Goal of the exercise
In full and without alteration, give the listing again.

Raw data

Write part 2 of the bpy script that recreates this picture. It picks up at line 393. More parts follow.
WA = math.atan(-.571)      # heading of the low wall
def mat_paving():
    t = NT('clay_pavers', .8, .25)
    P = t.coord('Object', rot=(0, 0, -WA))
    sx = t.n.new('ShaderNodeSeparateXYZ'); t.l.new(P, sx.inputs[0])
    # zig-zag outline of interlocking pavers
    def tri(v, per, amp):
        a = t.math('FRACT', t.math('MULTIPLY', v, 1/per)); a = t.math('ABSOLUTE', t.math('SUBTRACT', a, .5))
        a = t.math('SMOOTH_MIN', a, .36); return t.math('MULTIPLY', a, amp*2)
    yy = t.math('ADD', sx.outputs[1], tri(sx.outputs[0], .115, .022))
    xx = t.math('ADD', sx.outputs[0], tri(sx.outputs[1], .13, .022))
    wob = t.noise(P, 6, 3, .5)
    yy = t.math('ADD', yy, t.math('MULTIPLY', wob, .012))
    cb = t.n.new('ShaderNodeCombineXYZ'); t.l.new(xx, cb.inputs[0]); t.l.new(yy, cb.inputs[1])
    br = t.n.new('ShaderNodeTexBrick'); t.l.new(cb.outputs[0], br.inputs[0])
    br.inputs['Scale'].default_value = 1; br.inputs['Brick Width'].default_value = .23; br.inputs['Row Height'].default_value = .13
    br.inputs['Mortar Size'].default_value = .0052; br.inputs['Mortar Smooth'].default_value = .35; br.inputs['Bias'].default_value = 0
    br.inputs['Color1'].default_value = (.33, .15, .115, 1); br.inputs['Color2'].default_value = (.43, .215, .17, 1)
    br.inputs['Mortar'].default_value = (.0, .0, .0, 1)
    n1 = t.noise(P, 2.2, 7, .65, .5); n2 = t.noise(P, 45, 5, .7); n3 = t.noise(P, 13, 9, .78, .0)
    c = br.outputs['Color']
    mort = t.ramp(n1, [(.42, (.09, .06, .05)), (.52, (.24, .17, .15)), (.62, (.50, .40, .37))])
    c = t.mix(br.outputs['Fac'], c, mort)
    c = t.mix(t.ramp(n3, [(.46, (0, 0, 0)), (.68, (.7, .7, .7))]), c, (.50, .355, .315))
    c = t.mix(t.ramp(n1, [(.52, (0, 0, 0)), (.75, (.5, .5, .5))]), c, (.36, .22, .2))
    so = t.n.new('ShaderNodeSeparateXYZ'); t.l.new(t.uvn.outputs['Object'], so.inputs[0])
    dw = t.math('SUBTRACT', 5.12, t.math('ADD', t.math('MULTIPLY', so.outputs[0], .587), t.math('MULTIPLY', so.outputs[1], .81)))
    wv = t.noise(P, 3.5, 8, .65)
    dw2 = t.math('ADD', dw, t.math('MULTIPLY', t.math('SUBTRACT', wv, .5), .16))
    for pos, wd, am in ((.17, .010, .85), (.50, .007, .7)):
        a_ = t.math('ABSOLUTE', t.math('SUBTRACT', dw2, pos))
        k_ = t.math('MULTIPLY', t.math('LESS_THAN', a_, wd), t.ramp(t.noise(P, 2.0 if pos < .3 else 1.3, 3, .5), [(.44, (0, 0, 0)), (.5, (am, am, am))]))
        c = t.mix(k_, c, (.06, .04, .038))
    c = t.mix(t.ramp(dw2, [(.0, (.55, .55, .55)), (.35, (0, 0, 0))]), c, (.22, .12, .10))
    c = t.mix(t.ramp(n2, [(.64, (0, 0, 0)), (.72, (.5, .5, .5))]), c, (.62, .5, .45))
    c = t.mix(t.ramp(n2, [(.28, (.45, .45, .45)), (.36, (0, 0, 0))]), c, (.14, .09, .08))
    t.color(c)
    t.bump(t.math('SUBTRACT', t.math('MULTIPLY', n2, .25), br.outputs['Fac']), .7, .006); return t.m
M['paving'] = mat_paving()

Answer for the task
Write part 2 of the bpy script that recreates this picture. It picks up at line 393. More parts follow.
WA = math.atan(-.571)      # heading of the low wall
def mat_paving():
    t = NT('clay_pavers', .8, .25)
    P = t.coord('Object', rot=(0, 0, -WA))
    sx = t.n.new('ShaderNodeSeparateXYZ'); t.l.new(P, sx.inputs[0])
    # zig-zag outline of interlocking pavers
    def tri(v, per, amp):
        a = t.math('FRACT', t.math('MULTIPLY', v, 1/per)); a = t.math('ABSOLUTE', t.math('SUBTRACT', a, .5))
        a = t.math('SMOOTH_MIN', a, .36); return t.math('MULTIPLY', a, amp*2)
    yy = t.math('ADD', sx.outputs[1], tri(sx.outputs[0], .115, .022))
    xx = t.math('ADD', sx.outputs[0], tri(sx.outputs[1], .13, .022))
    wob = t.noise(P, 6, 3, .5)
    yy = t.math('ADD', yy, t.math('MULTIPLY', wob, .012))
    cb = t.n.new('ShaderNodeCombineXYZ'); t.l.new(xx, cb.inputs[0]); t.l.new(yy, cb.inputs[1])
    br = t.n.new('ShaderNodeTexBrick'); t.l.new(cb.outputs[0], br.inputs[0])
    br.inputs['Scale'].default_value = 1; br.inputs['Brick Width'].default_value = .23; br.inputs['Row Height'].default_value = .13
    br.inputs['Mortar Size'].default_value = .0052; br.inputs['Mortar Smooth'].default_value = .35; br.inputs['Bias'].default_value = 0
    br.inputs['Color1'].default_value = (.33, .15, .115, 1); br.inputs['Color2'].default_value = (.43, .215, .17, 1)
    br.inputs['Mortar'].default_value = (.0, .0, .0, 1)
    n1 = t.noise(P, 2.2, 7, .65, .5); n2 = t.noise(P, 45, 5, .7); n3 = t.noise(P, 13, 9, .78, .0)
    c = br.outputs['Color']
    mort = t.ramp(n1, [(.42, (.09, .06, .05)), (.52, (.24, .17, .15)), (.62, (.50, .40, .37))])
    c = t.mix(br.outputs['Fac'], c, mort)
    c = t.mix(t.ramp(n3, [(.46, (0, 0, 0)), (.68, (.7, .7, .7))]), c, (.50, .355, .315))
    c = t.mix(t.ramp(n1, [(.52, (0, 0, 0)), (.75, (.5, .5, .5))]), c, (.36, .22, .2))
    so = t.n.new('ShaderNodeSeparateXYZ'); t.l.new(t.uvn.outputs['Object'], so.inputs[0])
    dw = t.math('SUBTRACT', 5.12, t.math('ADD', t.math('MULTIPLY', so.outputs[0], .587), t.math('MULTIPLY', so.outputs[1], .81)))
    wv = t.noise(P, 3.5, 8, .65)
    dw2 = t.math('ADD', dw, t.math('MULTIPLY', t.math('SUBTRACT', wv, .5), .16))
    for pos, wd, am in ((.17, .010, .85), (.50, .007, .7)):
        a_ = t.math('ABSOLUTE', t.math('SUBTRACT', dw2, pos))
        k_ = t.math('MULTIPLY', t.math('LESS_THAN', a_, wd), t.ramp(t.noise(P, 2.0 if pos < .3 else 1.3, 3, .5), [(.44, (0, 0, 0)), (.5, (am, am, am))]))
        c = t.mix(k_, c, (.06, .04, .038))
    c = t.mix(t.ramp(dw2, [(.0, (.55, .55, .55)), (.35, (0, 0, 0))]), c, (.22, .12, .10))
    c = t.mix(t.ramp(n2, [(.64, (0, 0, 0)), (.72, (.5, .5, .5))]), c, (.62, .5, .45))
    c = t.mix(t.ramp(n2, [(.28, (.45, .45, .45)), (.36, (0, 0, 0))]), c, (.14, .09, .08))
    t.color(c)
    t.bump(t.math('SUBTRACT', t.math('MULTIPLY', n2, .25), br.outputs['Fac']), .7, .006); return t.m
M['paving'] = mat_paving()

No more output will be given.